The above picture serves as my inspiration for writing this blog today. I was browsing around on Fingerhut’s website, and upon looking at the homepage I knew what I was in for. The main blue navigation tab at the top tells me the main categories of products that Fingerhut sells, and drop-down categories appear for each, as shown under “apparel.” I looked just below that, where I can shop the newest items, their catalog, clearance, customer connection, and web exclusives. Below that, another label that appears on every page while browsing the site advertises Fingerhut’s Valentine’ Day Gift Finder. To the left, I have the option again to shop by category, but this time there are no drop-down subcategories, which makes me wonder why it’s there at all. Below that I can shop their specialty stores, which is nifty. I glanced at the bottom of the homepage after scrolling down only to find the ability to shop by category yet again! I had to wonder what to make of all this, why would a website be so redundant with its navigation tabs, especially when it needs to have an attractive and sleek homepage? Surely all this clutter must be user-friendly, right?
ABtests.com, an online usability researcher, conducted a case study with 2053 transactions of the Official Vancouver 2010 Olympic Store homepage. They hypothesized that too many banner spaces create clutter and that secondary, or what I refer to as the vertical, navigation, is difficult to navigate.

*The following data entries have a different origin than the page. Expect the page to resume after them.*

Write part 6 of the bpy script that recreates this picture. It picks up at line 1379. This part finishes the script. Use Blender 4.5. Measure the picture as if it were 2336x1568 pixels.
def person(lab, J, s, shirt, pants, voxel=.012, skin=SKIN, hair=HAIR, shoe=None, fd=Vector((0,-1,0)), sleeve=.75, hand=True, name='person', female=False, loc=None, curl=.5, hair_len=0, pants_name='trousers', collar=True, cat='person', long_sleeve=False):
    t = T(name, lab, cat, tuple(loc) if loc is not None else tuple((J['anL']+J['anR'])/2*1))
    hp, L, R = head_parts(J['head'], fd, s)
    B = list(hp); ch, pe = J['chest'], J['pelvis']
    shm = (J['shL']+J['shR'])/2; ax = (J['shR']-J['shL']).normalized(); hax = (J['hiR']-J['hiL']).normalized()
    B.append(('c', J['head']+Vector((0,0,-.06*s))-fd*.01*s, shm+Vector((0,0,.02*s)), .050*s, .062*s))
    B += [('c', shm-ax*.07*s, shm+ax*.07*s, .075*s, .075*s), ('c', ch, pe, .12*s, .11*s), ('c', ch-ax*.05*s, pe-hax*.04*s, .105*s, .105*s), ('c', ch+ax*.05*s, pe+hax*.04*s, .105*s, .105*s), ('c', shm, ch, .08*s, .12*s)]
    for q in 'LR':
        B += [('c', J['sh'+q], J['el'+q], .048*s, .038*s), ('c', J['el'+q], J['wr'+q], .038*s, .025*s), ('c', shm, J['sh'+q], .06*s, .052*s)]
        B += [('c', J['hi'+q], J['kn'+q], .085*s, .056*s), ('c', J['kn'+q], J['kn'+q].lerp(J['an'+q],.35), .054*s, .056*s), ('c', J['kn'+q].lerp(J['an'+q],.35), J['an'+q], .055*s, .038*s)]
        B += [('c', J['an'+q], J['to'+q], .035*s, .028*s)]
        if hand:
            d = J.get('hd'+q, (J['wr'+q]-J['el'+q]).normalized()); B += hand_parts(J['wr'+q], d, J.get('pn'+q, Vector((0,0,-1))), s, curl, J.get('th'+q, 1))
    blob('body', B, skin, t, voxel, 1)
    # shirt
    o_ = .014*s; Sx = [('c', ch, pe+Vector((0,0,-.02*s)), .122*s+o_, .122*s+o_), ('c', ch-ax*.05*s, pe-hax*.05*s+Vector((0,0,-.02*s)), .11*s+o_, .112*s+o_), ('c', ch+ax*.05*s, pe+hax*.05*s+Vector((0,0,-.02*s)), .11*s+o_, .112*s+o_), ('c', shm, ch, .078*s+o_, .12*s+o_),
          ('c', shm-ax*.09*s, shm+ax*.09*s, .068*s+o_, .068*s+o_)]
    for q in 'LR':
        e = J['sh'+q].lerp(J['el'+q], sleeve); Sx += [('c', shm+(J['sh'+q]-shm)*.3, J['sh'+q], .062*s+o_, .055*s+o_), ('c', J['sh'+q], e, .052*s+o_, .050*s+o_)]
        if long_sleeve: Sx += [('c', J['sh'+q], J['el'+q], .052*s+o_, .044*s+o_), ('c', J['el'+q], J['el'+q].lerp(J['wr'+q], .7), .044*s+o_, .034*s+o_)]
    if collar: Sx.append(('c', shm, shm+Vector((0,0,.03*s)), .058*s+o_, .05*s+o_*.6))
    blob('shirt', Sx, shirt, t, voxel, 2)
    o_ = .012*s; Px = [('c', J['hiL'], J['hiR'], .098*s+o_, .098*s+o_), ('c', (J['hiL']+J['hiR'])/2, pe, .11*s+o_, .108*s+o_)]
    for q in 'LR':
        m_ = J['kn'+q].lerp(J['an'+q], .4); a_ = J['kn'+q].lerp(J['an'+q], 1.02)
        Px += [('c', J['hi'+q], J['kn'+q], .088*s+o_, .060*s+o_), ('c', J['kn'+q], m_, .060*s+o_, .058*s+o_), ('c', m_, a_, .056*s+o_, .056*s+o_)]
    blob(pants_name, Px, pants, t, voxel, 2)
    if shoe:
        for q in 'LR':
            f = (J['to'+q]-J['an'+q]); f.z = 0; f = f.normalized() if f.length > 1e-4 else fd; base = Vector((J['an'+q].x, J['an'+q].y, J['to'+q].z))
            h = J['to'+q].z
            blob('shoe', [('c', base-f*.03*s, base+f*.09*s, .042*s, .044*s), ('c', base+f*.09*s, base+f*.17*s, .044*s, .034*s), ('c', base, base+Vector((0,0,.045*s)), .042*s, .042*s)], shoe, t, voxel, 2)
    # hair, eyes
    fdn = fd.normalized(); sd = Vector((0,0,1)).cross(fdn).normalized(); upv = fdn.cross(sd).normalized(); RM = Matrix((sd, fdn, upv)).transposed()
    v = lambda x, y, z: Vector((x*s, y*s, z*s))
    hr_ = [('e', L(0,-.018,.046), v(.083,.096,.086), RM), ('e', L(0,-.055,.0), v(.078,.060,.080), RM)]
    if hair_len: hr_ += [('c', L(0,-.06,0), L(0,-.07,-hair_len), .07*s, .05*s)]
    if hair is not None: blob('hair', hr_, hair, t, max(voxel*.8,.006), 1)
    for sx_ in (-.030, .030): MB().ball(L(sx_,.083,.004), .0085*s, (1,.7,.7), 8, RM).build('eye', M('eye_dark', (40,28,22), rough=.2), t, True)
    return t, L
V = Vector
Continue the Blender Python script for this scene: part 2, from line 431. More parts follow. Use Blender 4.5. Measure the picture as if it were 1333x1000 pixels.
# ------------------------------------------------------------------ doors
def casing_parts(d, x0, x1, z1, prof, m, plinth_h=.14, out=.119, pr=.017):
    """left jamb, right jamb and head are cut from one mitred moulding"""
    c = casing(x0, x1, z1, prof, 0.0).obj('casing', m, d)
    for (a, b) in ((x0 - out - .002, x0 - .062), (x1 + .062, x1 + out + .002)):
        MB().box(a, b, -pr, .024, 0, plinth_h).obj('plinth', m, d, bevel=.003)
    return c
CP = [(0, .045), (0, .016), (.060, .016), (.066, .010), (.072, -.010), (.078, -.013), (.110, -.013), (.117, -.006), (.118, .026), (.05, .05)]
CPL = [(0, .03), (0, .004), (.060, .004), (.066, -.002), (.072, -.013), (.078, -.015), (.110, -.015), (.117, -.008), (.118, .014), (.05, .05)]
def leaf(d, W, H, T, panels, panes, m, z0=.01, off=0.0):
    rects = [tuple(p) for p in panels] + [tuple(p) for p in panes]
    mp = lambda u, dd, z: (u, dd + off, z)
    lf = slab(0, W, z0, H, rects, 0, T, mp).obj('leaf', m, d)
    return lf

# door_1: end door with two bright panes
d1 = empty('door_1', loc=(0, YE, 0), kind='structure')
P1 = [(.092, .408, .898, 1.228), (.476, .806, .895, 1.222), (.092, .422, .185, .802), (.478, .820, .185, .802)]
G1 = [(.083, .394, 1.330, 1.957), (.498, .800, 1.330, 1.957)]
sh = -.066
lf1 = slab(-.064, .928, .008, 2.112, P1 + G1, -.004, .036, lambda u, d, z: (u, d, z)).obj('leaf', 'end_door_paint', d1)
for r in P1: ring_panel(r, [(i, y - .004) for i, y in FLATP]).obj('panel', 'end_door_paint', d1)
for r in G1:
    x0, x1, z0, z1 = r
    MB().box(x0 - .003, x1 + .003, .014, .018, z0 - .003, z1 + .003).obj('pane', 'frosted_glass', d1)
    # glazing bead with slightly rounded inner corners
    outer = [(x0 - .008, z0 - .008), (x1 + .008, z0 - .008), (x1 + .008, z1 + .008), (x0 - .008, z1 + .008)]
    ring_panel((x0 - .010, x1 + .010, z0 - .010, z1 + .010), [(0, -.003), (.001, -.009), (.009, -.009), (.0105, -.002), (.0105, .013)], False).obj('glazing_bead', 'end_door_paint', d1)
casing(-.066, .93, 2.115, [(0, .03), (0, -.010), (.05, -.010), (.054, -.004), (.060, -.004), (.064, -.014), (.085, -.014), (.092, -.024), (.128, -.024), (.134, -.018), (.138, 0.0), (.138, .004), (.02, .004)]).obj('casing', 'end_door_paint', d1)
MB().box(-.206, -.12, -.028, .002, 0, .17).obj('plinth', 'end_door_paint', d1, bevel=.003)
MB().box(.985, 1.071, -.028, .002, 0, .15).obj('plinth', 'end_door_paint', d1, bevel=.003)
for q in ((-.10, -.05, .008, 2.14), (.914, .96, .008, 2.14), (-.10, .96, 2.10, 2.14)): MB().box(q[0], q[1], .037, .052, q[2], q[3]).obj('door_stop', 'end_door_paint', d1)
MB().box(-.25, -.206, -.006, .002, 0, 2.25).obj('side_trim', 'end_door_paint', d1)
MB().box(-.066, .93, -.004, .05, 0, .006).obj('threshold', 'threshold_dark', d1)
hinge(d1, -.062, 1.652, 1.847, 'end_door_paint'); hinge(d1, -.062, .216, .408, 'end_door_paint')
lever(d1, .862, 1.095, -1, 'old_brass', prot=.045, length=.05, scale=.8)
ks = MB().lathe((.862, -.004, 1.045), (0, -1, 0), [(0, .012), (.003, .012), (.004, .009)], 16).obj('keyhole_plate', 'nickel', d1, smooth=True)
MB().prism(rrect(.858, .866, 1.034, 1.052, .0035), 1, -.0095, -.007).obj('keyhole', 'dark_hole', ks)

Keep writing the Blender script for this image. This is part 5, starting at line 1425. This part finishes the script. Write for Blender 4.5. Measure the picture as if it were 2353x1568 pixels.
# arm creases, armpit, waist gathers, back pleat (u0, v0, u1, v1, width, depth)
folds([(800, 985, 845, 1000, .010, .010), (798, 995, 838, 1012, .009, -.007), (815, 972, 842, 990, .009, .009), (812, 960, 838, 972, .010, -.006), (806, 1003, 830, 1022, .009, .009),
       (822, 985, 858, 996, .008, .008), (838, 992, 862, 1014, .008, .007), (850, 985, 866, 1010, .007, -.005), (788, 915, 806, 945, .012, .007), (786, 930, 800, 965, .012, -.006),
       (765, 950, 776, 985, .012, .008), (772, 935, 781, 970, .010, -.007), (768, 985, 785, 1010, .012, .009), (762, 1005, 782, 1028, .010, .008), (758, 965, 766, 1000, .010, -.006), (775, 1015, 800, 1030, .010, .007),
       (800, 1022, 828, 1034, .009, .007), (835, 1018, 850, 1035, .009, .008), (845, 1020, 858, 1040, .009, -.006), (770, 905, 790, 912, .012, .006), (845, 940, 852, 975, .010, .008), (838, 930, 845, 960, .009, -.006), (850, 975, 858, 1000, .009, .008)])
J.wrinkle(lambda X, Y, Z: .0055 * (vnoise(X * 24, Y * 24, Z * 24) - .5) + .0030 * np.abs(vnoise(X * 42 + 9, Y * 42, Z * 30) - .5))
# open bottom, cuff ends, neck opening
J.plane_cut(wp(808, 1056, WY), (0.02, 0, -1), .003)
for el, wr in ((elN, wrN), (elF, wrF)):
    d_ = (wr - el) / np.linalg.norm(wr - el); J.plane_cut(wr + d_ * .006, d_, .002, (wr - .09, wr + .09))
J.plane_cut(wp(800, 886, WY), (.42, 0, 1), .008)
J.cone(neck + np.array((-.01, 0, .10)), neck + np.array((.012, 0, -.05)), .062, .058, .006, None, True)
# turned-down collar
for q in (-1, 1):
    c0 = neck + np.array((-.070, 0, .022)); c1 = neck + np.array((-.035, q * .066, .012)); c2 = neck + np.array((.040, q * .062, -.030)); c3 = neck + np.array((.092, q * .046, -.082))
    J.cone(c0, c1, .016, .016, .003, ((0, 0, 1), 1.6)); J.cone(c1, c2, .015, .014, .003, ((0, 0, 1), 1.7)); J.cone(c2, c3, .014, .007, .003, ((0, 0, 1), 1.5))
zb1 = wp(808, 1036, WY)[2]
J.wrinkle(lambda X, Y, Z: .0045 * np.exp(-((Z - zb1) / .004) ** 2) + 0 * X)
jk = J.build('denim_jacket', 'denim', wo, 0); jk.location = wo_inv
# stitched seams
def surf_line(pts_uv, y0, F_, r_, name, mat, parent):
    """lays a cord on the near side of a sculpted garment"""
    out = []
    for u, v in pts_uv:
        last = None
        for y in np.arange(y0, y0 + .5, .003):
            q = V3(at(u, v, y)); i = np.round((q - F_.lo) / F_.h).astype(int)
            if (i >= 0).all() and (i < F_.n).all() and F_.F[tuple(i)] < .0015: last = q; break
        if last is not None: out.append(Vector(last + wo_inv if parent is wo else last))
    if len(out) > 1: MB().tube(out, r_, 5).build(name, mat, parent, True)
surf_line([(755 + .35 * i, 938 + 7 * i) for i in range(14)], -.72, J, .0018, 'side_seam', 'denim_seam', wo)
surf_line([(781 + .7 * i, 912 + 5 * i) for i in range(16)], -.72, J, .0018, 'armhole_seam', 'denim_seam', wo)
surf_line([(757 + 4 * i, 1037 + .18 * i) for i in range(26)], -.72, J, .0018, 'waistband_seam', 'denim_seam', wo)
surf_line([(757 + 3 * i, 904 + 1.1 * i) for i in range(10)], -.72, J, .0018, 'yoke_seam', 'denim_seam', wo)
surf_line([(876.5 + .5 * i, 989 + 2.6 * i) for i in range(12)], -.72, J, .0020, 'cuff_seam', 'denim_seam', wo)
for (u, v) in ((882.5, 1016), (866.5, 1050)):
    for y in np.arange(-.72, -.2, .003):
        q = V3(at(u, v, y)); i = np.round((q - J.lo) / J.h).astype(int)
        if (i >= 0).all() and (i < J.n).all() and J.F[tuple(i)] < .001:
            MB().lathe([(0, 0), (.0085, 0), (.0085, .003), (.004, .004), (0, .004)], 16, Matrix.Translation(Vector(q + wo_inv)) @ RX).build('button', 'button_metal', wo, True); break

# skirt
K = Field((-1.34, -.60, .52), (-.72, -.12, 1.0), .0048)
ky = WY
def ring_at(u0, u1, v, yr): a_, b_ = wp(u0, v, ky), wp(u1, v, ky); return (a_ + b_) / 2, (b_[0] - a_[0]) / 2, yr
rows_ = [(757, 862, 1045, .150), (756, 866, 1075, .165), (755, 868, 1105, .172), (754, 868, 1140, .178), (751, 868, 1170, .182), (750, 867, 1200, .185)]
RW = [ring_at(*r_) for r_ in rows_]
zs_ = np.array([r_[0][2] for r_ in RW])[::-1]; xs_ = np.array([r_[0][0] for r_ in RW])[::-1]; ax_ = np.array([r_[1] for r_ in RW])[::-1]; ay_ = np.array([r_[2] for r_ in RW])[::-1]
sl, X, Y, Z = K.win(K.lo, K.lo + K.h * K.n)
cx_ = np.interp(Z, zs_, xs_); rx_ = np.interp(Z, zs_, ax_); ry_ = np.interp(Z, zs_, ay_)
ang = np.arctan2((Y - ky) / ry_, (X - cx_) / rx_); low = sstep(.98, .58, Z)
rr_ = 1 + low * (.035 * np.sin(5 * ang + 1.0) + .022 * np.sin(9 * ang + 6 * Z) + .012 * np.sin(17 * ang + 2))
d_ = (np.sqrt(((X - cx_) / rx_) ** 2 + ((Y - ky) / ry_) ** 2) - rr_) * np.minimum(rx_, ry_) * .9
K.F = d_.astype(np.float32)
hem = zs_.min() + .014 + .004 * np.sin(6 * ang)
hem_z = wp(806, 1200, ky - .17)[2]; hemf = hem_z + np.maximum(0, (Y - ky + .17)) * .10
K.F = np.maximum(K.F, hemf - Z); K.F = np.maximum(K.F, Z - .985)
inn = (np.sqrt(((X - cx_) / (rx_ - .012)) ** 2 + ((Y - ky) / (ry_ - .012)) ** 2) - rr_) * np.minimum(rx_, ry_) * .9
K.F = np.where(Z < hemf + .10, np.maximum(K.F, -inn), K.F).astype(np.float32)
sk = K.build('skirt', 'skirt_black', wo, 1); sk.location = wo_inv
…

The following are the three versions of the homepage:

Homepage Snapshot: Control

Homepage Snapshot: Version A
The results were not surprising; Version A resulted in a 12.54% less bounce rate ( the percentage of initial visitors to a site who immediately leave the site for a different site, rather than continue on to other pages within the same site) and an average order value increase of 5.16%.
In this case, it shows that sometimes for navigation tabs, less is more. A clean, sleek homepage like Version A performs better than a cluttered, overwhelming Version B. For a website like Fingerhut that has its main navigation tab three times over, it would not hurt to undergo a little spring cleaning before springtime shoppers bloom and the winter shoppers return from their flight home to the website.